The federalist

Supreme Court Should Finally Set The Record Straight On Decades Of Redistricting Debacles

The U.S. Supreme Court heard arguments last month in a case from Alabama called Merrill v. Milligan. Most people have not heard of it, but it has the potential to be the most consequential case on the redistricting requirements of the Voting Rights Act (VRA) in a decade. The court has long wrestled with and sought to clarify the VRA requirements, in the past 20 years especially, yet rulings have only further confused the issue.

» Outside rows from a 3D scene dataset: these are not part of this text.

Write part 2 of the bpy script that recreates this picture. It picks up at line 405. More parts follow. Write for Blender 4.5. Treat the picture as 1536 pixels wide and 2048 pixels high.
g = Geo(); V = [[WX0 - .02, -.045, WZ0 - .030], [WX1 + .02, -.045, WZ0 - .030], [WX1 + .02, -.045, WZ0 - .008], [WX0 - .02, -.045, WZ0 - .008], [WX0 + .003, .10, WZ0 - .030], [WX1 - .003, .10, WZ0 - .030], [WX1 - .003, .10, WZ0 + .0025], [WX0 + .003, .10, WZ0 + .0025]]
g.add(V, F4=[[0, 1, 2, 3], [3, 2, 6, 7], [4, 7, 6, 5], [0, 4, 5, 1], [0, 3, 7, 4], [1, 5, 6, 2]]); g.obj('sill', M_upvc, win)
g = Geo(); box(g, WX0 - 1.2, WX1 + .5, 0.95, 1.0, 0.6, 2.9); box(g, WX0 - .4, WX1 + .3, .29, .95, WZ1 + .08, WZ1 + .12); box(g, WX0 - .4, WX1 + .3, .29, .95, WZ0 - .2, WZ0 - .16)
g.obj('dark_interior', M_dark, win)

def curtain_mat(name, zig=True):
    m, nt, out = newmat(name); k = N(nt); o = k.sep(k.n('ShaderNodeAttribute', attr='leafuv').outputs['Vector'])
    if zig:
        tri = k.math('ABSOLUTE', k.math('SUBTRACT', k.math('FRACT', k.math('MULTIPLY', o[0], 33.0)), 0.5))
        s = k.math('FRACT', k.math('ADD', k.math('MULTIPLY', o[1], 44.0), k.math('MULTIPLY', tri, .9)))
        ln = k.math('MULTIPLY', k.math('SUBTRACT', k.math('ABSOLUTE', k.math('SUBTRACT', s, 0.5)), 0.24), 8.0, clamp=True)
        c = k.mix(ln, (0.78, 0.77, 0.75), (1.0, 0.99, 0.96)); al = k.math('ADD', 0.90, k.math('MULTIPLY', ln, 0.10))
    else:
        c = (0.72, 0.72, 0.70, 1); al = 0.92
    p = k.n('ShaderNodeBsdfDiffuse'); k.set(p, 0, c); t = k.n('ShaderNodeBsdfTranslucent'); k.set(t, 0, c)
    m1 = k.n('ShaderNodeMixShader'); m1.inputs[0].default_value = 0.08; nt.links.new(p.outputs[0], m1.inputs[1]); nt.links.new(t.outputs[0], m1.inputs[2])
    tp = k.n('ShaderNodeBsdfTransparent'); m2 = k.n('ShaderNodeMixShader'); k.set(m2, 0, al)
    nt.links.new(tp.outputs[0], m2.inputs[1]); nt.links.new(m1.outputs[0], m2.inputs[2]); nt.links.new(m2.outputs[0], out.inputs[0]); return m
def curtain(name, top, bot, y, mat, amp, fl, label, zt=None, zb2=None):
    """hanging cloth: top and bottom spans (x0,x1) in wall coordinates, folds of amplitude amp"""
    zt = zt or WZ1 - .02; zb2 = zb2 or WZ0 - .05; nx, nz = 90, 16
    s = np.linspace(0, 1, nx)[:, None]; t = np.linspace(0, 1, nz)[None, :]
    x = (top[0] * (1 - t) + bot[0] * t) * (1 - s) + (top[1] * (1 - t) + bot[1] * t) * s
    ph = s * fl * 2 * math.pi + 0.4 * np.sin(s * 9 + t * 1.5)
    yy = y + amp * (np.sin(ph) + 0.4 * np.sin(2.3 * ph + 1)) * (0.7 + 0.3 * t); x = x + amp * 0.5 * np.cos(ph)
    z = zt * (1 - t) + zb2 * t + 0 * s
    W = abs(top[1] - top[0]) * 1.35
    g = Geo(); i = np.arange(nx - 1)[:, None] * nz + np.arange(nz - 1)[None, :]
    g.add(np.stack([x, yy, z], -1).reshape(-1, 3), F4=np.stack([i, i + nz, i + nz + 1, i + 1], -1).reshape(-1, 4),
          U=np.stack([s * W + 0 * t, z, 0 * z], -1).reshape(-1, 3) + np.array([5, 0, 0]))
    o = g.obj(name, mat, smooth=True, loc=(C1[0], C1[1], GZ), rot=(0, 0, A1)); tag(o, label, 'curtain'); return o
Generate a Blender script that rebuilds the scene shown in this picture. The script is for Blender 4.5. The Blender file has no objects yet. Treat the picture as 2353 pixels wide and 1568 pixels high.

Legislators and map drawers have an impossible task. They must use racial considerations (i.e. the percentage of the population that is a minority group) to draw districts when the Voting Rights Act requires it, but if they draw districts based on race when the Voting Rights Act does not require it, then they risk racially gerrymandering in violation of the 14th Amendment’s equal protection clause. That clause has been understood to protect the rights of all Americans regardless of their race or ethnicity.

Shortly after the VRA became law in 1965, the Supreme Court began contemplating what exactly it required in redistricting. It took until 1986 for the court to settle on a set of parameters mapmakers should use under what is known as Section 2 of the VRA. The opinion, in a case called Thornburg v. Gingles, ordered that majority-minority districts were required by the VRA if districts could be drawn that were reasonable, compact, and contain a sufficiently large minority population that votes as a group. The Gingles elements seemed reasonable 36 years ago, but not a single factor has a clear standard today.  

Subjective Standards

The problem with a reasonableness standard is self-evident. Whether a district is “reasonably configured” is an inherently subjective determination. A reasonably configured district to one judge could easily be seen as unreasonably configured to another.

The compactness requirement received the most attention during the Merrill arguments. Justices Samuel Alito, Brett Kavanaugh, and Amy Coney Barrett appeared to recognize that the many different ways one can conceptualize “compactness” makes compliance difficult to measure and seemed skeptical Alabama’s congressional map was illegal. Justices Elena Kagan, Sonia Sotomayor, and Ketanji Brown Jackson strongly indicated their view that the plaintiffs met the “compactness” requirement and Alabama’s map should be replaced. This lack of agreement isn’t surprising, since the court has not set a clear, objective rule for what constitutes a compact district.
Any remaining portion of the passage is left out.